Según MacIntyre, para vivir como seres humanos, hay que estar inmerso en ciertas prácticas vitales compartidas permitidas por los bienes humanos básicos. Los llamamos «bienes humanos» porque realizan las características propias de cada hombre y, en última instancia, corresponden a lo que Aristóteles llama «fines» que se realizan cuando se encarnan las virtudes morales.  Se entiende qué son estos bienes humanos, en la práctica, siempre dentro de comunidades en las que se comparten fines y bienes. Y es así  porque su razonabilidad se define continuamente en la comparación mutua de opiniones a la luz de la verdad.

La visión de MacIntyre parte de una crítica de la modernidad basada en las crisis morales que vemos en este momento. MacIntyre rechaza radicalmente la modernidad porque ha formulado modelos abstractos y teóricos de vida, que se expresan en preceptos y normas que son un fin en sí mismos. En este sentido, ve el liberalismo como una construcción que enmascara el conflicto irreductible de las preferencias individuales con una teoría abstracta. El liberalismo oculta  la realidad de la dominación de los más fuertes, de los que tienen más poder. En su opinión es posible resistir a esta práctica,  todavía es posible recuperar el modelo de ética inspirado en los auténticos bienes y virtudes humanas, que en siglos pasados animó las estructuras sociales y políticas. Un modelo que todavía está presente en la vida de las pequeñas comunidades. .

Taylor, aunque procede de experiencias juveniles similares a las de MacIntyre y a veces compartidas por ambos en su compromiso político, no acepta una visión «maniquea» de la modernidad. No  ve la modernidad como algo intrínsecamente negativo que haya que combatir y subvertir, como algo a lo que haya que  resistir a la espera de mejores condiciones. En el plano político, pues, la suya es una reflexión sobre la situación de las sociedades democráticas liberales y pluralistas (Taylor ha participado activamente en política en su país, Canadá). Por ello, no cree que la referencia sea, como MacIntyre, un marco como el de la sociedad aristotélica o cristiana medieval. No es posible este marco porque de hecho nuestras sociedades ya no comparten un concepto religioso y teórico unificado de referencia. Lo que sí comparten ambos autores es la relevancia que le dan a la  persona y la libertad. La propuesta de Taylor, sin embargo, no es ecléctica ni relativista: más bien encuentra una referencia de razonabilidad ética y política compartida dentro de la dinámica de adhesión libre y consciente a caminos de conocimiento, de pertenencia orientada a la plenitud del propio ser.

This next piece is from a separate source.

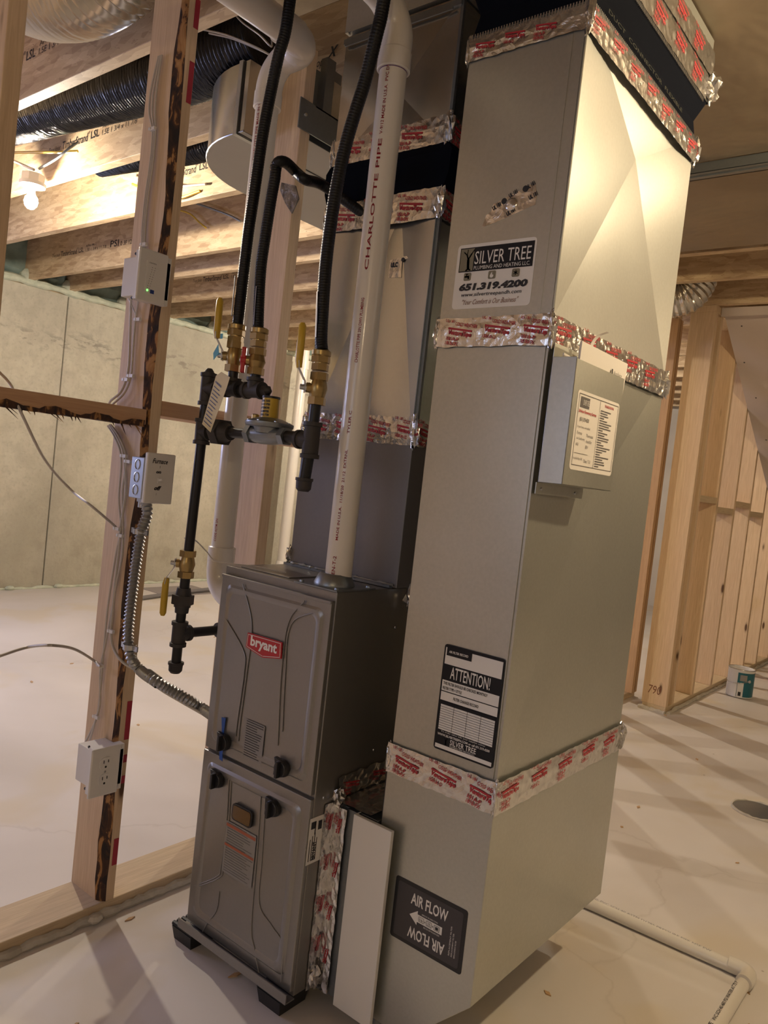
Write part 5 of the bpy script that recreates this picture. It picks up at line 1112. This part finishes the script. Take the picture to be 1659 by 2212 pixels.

¿En qué consiste la propuesta de «patriotismo republicano» por la que apuesta Taylor para sustentar la vida democrática?

El patriotismo preconizado por Taylor no tiene nada que ver con visiones políticas exclusivistas o incluso sectarias, basadas en la homogeneidad étnica, religiosa o cultural. Es un   vínculo de solidaridad, en el seno de la comunidad social y civil, formado sobre la base de una empresa común. En la raíz de toda sociedad, desde la más estrecha a la más extensa, hay «nosotros-identidades», hay un «nosotros» que representa el sentido y el valor últimos de ese vínculo. Esta unidad originaria se nutre continuamente de bienes considerados inalienables, que en este sentido se definen como «comunes». Por lo tanto, si en una sociedad existen bienes públicos o convergentes (y es esencial que existan) como, por ejemplo, la defensa nacional o los recursos de utilidad pública, esa misma sociedad no puede subsistir sin bienes comunes que son esenciales para alcanzar una vida buena como ciudadanos individuales y, al mismo tiempo, como sujetos pertenecientes a un «nosotros». La pertenencia a un «nosotros» es esencial para la realización del ciudadano individual. En este sentido, para Taylor, no hay bienes individuales que no sean, al mismo tiempo, bienes comunes. El filósofo canadiense retoma así el valor de la amistad aristotélica con vistas a la solidaridad como fundamento de la vida democrática moderna. El republicanismo de Taylor no tiene nada que ver con el laicismo, ni siquiera con el procedimentalismo liberal, ya que la libertad republicana se caracteriza por ser «libertad para» y no «libertad de». Si la primera describe un ideal de bien común alimentado por la participación activa de los ciudadanos en los asuntos públicos, la libertad negativa se configura como una defensa del interés privado enraizada en una perspectiva atomista. Este mismo atomismo, sin embargo, no es capaz de ofrecer una base sólida para la vida democrática, sedienta más que nunca de un sentido del vivir y del convivir.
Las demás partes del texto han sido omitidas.